Égorger NOS fils, NOS compagnes!" [our]
and
"Égorger nos fils, nos compagnes!" or
"Égorger nos fils ET nos compagnes!". [and]
Third verse:
"Terrasseraient nos FILS guerriers!" [sons] or
"Terrasseraient nos FIERS guerriers!". [proud warriors]
Children verse:
"Nous entrerons dans LA carrière" or
"Nous entrerons dans LES carrièreS"
and
"Et LA trace de leurs vertus" or
"Et LES traceS de leurs vertus".
Note here that "la carrière" is the best choice since it means the military career [the fact to become an army officer until the retirement i.e. being an army pensioner] and not the pit or quarry!
Finally it can be heard (and sung) with inverted verses (children verse being the last verse or the second to last one for instance...)

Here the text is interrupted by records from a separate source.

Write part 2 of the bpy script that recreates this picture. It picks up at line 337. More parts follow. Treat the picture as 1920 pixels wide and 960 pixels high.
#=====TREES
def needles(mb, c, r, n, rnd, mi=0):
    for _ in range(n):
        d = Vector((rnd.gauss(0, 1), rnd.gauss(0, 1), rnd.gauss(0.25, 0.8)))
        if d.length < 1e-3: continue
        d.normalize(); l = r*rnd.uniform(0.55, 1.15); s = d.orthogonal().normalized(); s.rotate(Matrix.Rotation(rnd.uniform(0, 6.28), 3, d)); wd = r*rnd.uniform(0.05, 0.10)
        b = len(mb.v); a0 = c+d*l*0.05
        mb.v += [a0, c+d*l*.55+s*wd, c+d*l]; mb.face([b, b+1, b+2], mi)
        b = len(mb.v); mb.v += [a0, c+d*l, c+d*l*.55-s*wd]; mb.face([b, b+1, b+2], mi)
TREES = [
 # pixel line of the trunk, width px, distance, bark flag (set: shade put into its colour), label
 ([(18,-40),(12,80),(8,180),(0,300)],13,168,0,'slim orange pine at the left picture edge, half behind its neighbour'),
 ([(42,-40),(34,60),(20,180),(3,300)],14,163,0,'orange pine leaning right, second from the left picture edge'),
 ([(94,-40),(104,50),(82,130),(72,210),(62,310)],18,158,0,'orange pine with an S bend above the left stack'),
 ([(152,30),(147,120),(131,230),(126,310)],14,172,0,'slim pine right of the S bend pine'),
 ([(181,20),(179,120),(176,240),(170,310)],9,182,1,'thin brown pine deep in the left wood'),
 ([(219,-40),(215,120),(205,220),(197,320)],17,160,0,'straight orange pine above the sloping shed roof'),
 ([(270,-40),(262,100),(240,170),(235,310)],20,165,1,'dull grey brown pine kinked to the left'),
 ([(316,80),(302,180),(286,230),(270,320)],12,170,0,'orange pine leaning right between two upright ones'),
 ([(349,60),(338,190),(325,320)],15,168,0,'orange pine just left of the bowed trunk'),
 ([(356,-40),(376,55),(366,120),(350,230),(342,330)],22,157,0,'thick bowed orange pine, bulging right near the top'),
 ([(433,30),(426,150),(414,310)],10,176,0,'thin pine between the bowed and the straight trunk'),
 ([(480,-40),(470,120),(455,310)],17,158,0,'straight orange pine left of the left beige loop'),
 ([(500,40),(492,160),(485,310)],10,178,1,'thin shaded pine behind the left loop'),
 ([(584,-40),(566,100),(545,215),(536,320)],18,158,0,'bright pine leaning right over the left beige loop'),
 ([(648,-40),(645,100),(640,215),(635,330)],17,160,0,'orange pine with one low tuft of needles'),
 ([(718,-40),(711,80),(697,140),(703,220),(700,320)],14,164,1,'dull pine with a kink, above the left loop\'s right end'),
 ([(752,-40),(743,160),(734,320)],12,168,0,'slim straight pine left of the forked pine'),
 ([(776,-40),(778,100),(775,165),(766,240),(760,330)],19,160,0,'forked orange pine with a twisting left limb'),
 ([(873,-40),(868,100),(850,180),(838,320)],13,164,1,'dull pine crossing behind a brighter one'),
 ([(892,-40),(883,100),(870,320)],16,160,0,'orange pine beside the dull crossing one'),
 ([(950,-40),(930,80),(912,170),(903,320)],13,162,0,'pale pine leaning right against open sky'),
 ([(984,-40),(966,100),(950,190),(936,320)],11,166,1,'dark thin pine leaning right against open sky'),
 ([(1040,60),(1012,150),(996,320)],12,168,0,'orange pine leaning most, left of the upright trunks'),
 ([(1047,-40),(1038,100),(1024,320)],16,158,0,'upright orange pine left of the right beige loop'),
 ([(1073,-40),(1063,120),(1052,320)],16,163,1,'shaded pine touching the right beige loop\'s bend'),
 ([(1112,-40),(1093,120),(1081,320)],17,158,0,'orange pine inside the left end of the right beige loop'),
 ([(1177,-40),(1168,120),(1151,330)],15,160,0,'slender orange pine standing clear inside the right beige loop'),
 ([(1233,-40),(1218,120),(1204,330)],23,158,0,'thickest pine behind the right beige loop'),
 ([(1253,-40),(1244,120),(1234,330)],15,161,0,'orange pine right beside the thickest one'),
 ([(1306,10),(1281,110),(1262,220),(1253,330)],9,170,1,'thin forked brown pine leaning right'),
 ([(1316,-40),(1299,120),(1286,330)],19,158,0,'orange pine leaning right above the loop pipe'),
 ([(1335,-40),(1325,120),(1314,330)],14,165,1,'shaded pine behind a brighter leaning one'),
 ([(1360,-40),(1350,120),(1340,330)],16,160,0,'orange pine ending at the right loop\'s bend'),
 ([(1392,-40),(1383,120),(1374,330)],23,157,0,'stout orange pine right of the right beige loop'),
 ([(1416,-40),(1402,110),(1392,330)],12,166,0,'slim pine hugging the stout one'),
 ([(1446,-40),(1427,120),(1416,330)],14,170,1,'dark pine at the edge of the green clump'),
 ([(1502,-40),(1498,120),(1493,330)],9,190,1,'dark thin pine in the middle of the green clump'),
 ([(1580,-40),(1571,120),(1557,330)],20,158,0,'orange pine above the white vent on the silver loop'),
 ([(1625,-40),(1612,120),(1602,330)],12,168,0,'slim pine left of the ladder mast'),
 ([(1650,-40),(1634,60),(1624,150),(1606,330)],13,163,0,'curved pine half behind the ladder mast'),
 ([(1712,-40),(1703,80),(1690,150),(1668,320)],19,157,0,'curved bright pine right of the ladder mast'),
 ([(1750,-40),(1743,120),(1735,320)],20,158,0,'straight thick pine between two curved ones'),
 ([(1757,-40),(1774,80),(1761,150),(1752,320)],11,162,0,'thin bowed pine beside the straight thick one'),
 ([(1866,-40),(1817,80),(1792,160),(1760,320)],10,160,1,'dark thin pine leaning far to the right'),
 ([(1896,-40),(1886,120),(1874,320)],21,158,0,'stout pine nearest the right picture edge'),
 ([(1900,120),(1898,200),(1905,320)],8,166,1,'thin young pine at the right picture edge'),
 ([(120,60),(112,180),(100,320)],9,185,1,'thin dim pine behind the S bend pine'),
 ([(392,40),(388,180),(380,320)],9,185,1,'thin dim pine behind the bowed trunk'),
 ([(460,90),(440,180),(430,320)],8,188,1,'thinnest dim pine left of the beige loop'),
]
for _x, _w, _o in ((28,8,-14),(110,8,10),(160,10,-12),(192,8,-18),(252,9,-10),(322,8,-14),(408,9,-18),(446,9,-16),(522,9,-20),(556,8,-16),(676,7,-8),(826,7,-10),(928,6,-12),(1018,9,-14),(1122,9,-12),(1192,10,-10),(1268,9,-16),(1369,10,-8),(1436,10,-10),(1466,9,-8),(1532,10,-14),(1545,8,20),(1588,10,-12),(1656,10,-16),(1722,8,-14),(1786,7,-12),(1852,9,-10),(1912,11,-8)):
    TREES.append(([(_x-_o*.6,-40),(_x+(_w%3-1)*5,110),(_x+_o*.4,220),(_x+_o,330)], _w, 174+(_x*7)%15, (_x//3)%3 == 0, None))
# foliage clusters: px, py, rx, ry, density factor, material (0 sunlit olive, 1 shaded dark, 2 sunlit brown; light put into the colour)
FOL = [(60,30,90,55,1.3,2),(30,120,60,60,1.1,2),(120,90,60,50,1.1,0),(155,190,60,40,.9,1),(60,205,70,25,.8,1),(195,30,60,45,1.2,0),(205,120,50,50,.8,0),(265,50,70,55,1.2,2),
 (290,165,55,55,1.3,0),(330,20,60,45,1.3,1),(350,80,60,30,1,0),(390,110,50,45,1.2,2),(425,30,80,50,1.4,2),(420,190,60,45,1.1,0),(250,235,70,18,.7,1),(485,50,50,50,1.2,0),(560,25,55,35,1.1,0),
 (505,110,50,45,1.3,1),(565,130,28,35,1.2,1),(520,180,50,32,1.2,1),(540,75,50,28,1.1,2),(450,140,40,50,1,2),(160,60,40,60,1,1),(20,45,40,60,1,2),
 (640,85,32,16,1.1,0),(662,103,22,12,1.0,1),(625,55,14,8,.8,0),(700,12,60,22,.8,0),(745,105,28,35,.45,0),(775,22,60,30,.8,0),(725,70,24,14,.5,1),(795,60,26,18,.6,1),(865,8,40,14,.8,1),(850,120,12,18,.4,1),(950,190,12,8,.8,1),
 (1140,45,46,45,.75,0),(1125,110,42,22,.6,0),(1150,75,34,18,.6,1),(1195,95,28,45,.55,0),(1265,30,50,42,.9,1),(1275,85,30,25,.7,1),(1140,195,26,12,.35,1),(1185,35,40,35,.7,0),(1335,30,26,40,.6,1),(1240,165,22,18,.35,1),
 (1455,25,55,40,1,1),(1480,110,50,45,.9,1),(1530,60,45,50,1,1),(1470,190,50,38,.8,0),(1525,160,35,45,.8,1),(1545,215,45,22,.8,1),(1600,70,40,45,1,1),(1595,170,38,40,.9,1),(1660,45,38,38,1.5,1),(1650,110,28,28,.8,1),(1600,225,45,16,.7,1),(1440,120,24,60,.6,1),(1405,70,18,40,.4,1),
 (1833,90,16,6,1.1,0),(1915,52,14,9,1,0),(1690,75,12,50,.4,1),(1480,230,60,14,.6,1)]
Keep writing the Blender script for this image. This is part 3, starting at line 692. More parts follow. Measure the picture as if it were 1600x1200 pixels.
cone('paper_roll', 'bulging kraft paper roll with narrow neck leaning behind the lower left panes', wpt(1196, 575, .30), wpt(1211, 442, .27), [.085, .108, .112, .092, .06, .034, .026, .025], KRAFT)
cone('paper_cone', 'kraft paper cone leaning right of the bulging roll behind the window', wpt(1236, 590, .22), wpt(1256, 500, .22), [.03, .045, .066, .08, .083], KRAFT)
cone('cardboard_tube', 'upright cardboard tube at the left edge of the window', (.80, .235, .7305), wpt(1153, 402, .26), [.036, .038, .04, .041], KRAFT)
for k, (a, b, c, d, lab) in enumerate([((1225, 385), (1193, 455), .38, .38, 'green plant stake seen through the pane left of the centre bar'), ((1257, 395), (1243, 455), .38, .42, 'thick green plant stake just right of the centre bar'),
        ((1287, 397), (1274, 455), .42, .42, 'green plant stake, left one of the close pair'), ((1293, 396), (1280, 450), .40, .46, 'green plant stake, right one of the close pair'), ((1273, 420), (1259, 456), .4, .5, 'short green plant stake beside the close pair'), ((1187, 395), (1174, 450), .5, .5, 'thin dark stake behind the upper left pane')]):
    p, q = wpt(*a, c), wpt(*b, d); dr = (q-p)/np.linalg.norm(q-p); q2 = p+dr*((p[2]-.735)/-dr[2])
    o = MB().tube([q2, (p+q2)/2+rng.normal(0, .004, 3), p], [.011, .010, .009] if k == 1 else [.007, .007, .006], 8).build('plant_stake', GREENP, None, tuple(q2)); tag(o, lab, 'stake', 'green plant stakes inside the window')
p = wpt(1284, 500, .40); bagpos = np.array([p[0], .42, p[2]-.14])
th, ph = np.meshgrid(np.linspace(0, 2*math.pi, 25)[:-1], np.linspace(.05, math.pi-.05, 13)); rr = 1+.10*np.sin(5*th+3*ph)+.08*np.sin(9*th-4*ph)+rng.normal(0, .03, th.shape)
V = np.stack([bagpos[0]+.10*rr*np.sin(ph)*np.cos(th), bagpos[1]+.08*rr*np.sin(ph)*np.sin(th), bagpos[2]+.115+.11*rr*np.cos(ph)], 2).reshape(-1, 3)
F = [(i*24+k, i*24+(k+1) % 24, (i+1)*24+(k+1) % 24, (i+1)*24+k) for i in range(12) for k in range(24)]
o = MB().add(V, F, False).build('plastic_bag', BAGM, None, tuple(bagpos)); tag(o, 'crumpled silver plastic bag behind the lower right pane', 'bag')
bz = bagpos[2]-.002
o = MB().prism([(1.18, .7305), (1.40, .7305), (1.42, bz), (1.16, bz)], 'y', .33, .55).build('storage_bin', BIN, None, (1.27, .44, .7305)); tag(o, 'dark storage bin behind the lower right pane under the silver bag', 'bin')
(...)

Hope this could be useful or at least of any interest
It certainly is of great interest. Thanks to Otto Elle.
As translated by Joseph Cannon
Reader Joseph Cannon was inspired to write his own translation.
He tells us: "My translation sacrifices exactitude in places, but each line still conveys a sense of the original. The rhyme scheme is there, the meter remains the same, and -- much to the annoyance of my neighbors -- this version can be sung."
I call on all who love our nation
The test of glory comes today
When we face a tyrant's predation
When the banners of blood come our way
(When the banners of blood come our way...)
When you hear marching invaders
Come howling for prey in your home
Destroying everywhere they roam
And loved ones are lost to the raiders...
Raise arms unto the skies!
Batallions shall arise!
March on! March on!
We'll bleed the foe
Until the day is won!
Joseph goes on to execute a "Homer Simpson-esque victory dance" in honour of his achievement and he is justifiably proud of producing a translation that captures the patriotic energy of the original piece without deviating from its melody.
Armand Thuair's "peaceful" lyrics
George Hannauer remembered reading about a "peaceful" reimagining of La Marseillaise in the New York Times.
The story goes that one Armand Thuair penned a more politically correct set of lyrics after noting that out of 175 countries he studied, only France retained such a "bellicose" anthem.
Allons enfants de la Patrie |
Arise you children of the motherland |
Ensemble citoyens |
Together, oh citizens |
I routinely receive emails from people who are disgusted with the bloodthirsty lyrics of the original anthem. They will no doubt be delighted to learn that the kinder, gentler verses received the support of dignitaries such as First Lady Danielle Miterrand.
Personally I don't care for it. Though Rouget de Lisle's marching song may seem out of place in the modern world it was written for an entirely different time. The lyrics are a part of history and go hand in hand with the stirring music we all enjoy.